Der Vorstand hat sich in seiner jüngsten Sitzung auf Vorschlag Frau Dr. Hübners erstmals mit diesen Jubiläen auseinandergesetzt. Wir sind sehr dankbar, dass Frau Bezirksstadträtin Juliane Witt an diesem Gespräch teilnahm. Natürlich konnten wir noch kein Programm auf den Tisch legen – aber diese Jubiläen werden uns in der ersten Hälfte des kommenden Jahrzehnts beschäftigen müssen.

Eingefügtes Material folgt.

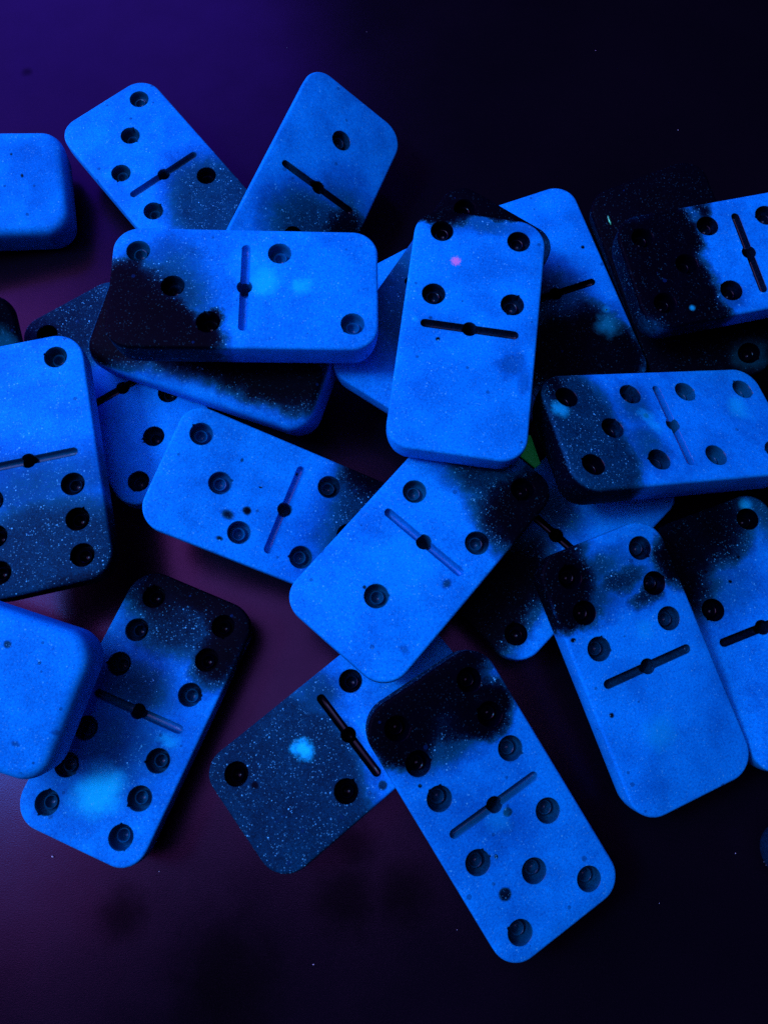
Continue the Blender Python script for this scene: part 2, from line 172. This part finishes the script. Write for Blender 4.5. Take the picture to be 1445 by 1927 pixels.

Der Heimatverein war immer an der Gestaltung solcher Ereignisse beteiligt. Wir stehen auch diesmal zur Verfügung. Allerdings sind wir der Auffassung, dass hier eine langfristige Planung angegangen werden sollte – zumindestens unsererseits brauchen wir einen gewissen Vorlauf. Wir wissen alle, dass historische Forschung und Vermittlung keine Eintagsfliegen sind. Man kann sicher PR-Agenturen damit beauftragen – die machen das auf der Basis des Vorhandenen recht schnell. Die Ergebnisse sind dann aber auch so, selbst wenn es optisch gut daherkommt. Wir begrüßen es daher sehr, dass Frau Witt angekündigt hat, für die Vorbereitung des Mahlsdorf-Jubiläums für 2018 eine Vorbereitungsgruppe zu bilden, für die wir jetzt schon unsere Mitarbeit zusagen
Sie werden bemerken, dass uns inzwischen wieder einmal die Geschichte der Großsiedlung in den Hintergrund zu geraten scheint. Frau Dr. Schilling bearbeitet dieses Thema inzwischen fast allein, sie leistet eine beachtenswerte Arbeit, vor der ich großen Respekt habe –aber hier ist für uns alle, denke ich, künftig mehr zu tun. Die Identität vieler Menschen im Bezirk wird eben durch das geprägt, was man gemeinhin „die Platte“ nennt – jetzt habe ich den Begriff wieder gebraucht, und ich weiß, die einen werden sagen, ja so ist es. Andere werden mich allein für den Gebrauch dieses Wortes geißeln. Aber Wörter sind irgendwie Schall und Rauch – hier liegt ein enormes Arbeitsfeld vor uns, dem wir uns intensiver stellen müssen.
Dieser Abend soll neben dem freundlichen und freundschaftlichem Begegnen auch dem Gespräch über zukünftiges Arbeiten dienen – ich wünsche uns allen dazu Freude, Genuss und Erfolg! Und ich hoffe sehr, dass wir möglichst Vielen von Ihnen auf unseren Veranstaltungen wiederbegegnen – bringen Sie Ihre Freunde mit. Unser Schatzmeister Herr Rau stellt Ihnen gerne Eintrittserklärungen zur Verfügung.